TO BE DONE —
It is required that the lines from the top of the listing through the line with "return Vector(((px - CX)" be reproduced exactly, excluding pictures.

DATA SEGMENT —

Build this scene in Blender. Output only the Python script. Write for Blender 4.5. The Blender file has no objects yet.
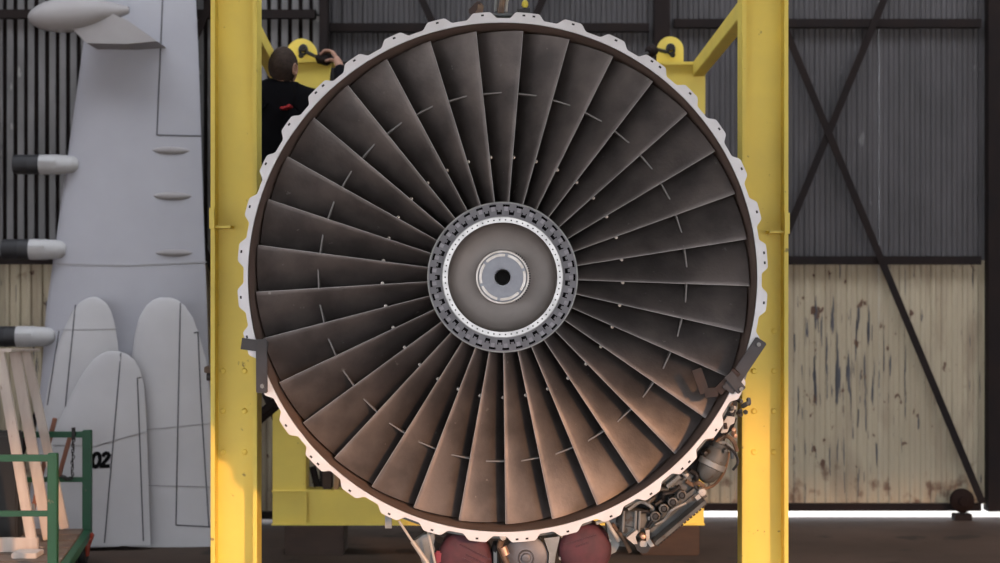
import bpy, bmesh, math, random
from mathutils import Vector, Matrix
random.seed(7)
PI = math.pi
R = math.radians
SC = bpy.context.scene
COL = SC.collection

# ------------------------------------------------------------------ camera, world, sun, exposure
H = 1.72            # height of the fan axis and of the camera above the floor
D = 8.0             # camera to fan flange
PPM = 227.0         # pixels per metre at the flange
FPX = PPM * D
CX, CY = 502.6, 277.2

def sc(Y):
    return FPX / (D + Y)

def P(px, py, Y):
    s = sc(Y)
    return Vector(((px - CX) / s, Y, H + (CY - py) / s))

cam_d = bpy.data.cameras.new('camera')
cam = bpy.data.objects.new('camera', cam_d)
COL.objects.link(cam)
cam.location = (0, -D, H)
cam.rotation_euler = (PI / 2, 0, 0)
cam_d.sensor_width = 36.0
cam_d.lens = FPX / 1000 * 36.0
cam_d.shift_x = (500 - CX) / 1000
cam_d.shift_y = (CY - 281.5) / 1000
cam_d.dof.use_dof = True
cam_d.dof.focus_distance = D + 0.05
cam_d.dof.aperture_fstop = 2.6
SC.camera = cam

world = bpy.data.worlds.new('world')
SC.world = world
world.use_nodes = True
bg = world.node_tree.nodes['Background']
bg.inputs[0].default_value = (0.90, 0.93, 1.0, 1)
bg.inputs[1].default_value = 1.0

sun_d = bpy.data.lights.new('sun', 'SUN')
sun = bpy.data.objects.new('sun', sun_d)
COL.objects.link(sun)
SUN_AZ, SUN_EL = R(29), R(12)
sdir = Vector((-math.sin(SUN_AZ) * math.cos(SUN_EL), math.cos(SUN_AZ) * math.cos(SUN_EL), -math.sin(SUN_EL)))
sun.rotation_euler = sdir.to_track_quat('-Z', 'Y').to_euler()
sun.location = (8, -12, 4)
sun_d.energy = 0.60
sun_d.angle = R(2.0)
sun_d.color = (1.0, 0.50, 0.22)

SC.view_settings.view_transform = 'Standard'
SC.view_settings.look = 'None'
SC.view_settings.gamma = 1.0
SC.view_settings.exposure = 2.15
try:
    SC.view_settings.use_curve_mapping = False
except Exception:
    pass

# ------------------------------------------------------------------ materials
MATS = {}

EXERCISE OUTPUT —
Build this scene in Blender. Output only the Python script. Write for Blender 4.5. The Blender file has no objects yet.
import bpy, bmesh, math, random
from mathutils import Vector, Matrix
random.seed(7)
PI = math.pi
R = math.radians
SC = bpy.context.scene
COL = SC.collection

# ------------------------------------------------------------------ camera, world, sun, exposure
H = 1.72            # height of the fan axis and of the camera above the floor
D = 8.0             # camera to fan flange
PPM = 227.0         # pixels per metre at the flange
FPX = PPM * D
CX, CY = 502.6, 277.2

def sc(Y):
    return FPX / (D + Y)

def P(px, py, Y):
    s = sc(Y)
    return Vector(((px - CX) / s, Y, H + (CY - py) / s))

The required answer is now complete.